Another general update

Jun 21, 2008 02:11

Results came out; my Uni (officially speaking) wants (due to me having a good overall mark but screwing up two units) to give me an upper second class BSc rather than letting me go onto the final year of my MEng, which is not what I want. So I'm intending to go in on Monday to find out my options - unofficial policy is supposedly more lenient, but I'm not sure if it's come into play yet or not, and thus whether that's their final position or if it's still negotiable. Hopefully I can get a chance to do the fourth year somehow...
I'm reminded of one thing a friend said a few times, though: "Why does everything have to be so hard?". While it doesn't seem to fit me very well, it does have a certain ring of truth to it, particularly now when things should have been a lot more relaxed than they have been.

~

I mentioned how LC was "offline for renovation" in a previous post; this turned out to be an admin choice made for unknown reasons. With that said, I managed to collect most of the regulars at a new board, although, it was really Travis (and others, recursively, after being contacted by him, I think), who did the actual collecting of people. In any case, I'm watching over the place carefully, with two main short term objectives:
- Get hold of the last member who was active on that RP on LC. I've made a move in this direction, but as it may not get noticed quickly would like to get one of two certain people to use a more direct approach.
- Work towards getting the right 'flavour' on this new board, which mainly means driving forwards for a bit before considering recruiting of new people. I am not sure how wise this is, but I think it is an important part of trying to replace a forum.

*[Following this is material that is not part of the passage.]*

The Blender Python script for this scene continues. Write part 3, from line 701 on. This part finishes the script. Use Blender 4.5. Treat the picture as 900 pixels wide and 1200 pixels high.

Indirectly getting hold of specific people is a rather weird feeling, though. Also, adminning in this way is rather scary; while having source-code level control over a forum is really cool for what it allows, it means that every lull in activity after I make a change gets me wondering if I broke something somehow. O_o

~

My last (as in 'most recent', but also 'last chronologically of the ones I was aiming to attend this academic year') Wing Chun session was quite interesting; as the others who showed up were more advanced, I got shown the second form for the first time. I mean, I've seen it performed before, but not been asked if I'd like to follow along - since later we covered application of stuff covered in it, that meant I got introduced to some new techniques. It was pretty cool. ^^

I think I've been learning pretty quickly at this, though that's probably due to being very diligent about turning up. I am not sure how effective it would be for me in an actual fight situation, though; while WC strikes me as a brutally efficient fighting style, little of the training I've done has been to hurt an opponent. On the contrary, strikes have had to be pulled to make practice safe, so I wonder if I'd be able to switch to hurting-mode without my technique breaking somewhat at least. Or if I can even hit hard enough to take someone out without needing to target dangerously weak points like necks and such.
Still, it's possible I'll never need to find out. I started this because I wanted to be able to fight (to protect myself or someone else or whatever), not because I need to particularly often...

~

I was going to add something here about comforting and/or offering condolences and such to people, and it not seeming to come naturally to me, maybe due to coldheartedness or my detached thoughts or such? I mean, I care, but if there's no advice I can give or other stuff I can do, I really don't know what to say. There've been times, I think, when I've said nothing when random people on forums have wanted support - that is maybe the reason why, in that when I don't know what to say I'm more likely either to give up trying to say it, or to not know how by the time I should have spoken, or perhaps even by when it's no longer necessary.

That last paragraph rambled a bit perhaps, but that is because I am not really sure what it is I wanted to say on the topic. Other than perhaps "silence doesn't mean I didn't read and care", maybe.

~

Princess Tutu is a good anime. I've mentioned my thoughts on it elsewhere, so won't bother repeating them here; instead, the topic to bounce off it should maybe be recommendations. Some ones I've thought recently about making:
- Witches Abroad (the Terry Pratchett book) to those who liked the ideas about stories explored in Tutu's plot. This strikes me as particularly something I should consider suggesting to Barry?
- Kekkaishi, to... I dunno. It is a shounen action series, but strikes me as a lot more intelligent than the stuff that usually implies. I think it's really good, but don't know who else would if they had it pointed out to them...
- Nanoha, to appropriate targets of opportunity. It is, after all, my highest-ranked action-y series.

One problem, though, is that I think I'm pretty bad at advertising stuff, which seems pretty much what convincing someone to watch something comes down to. Part of this might be my tendency to understate stuff, maybe? Or I may just be terrible at it.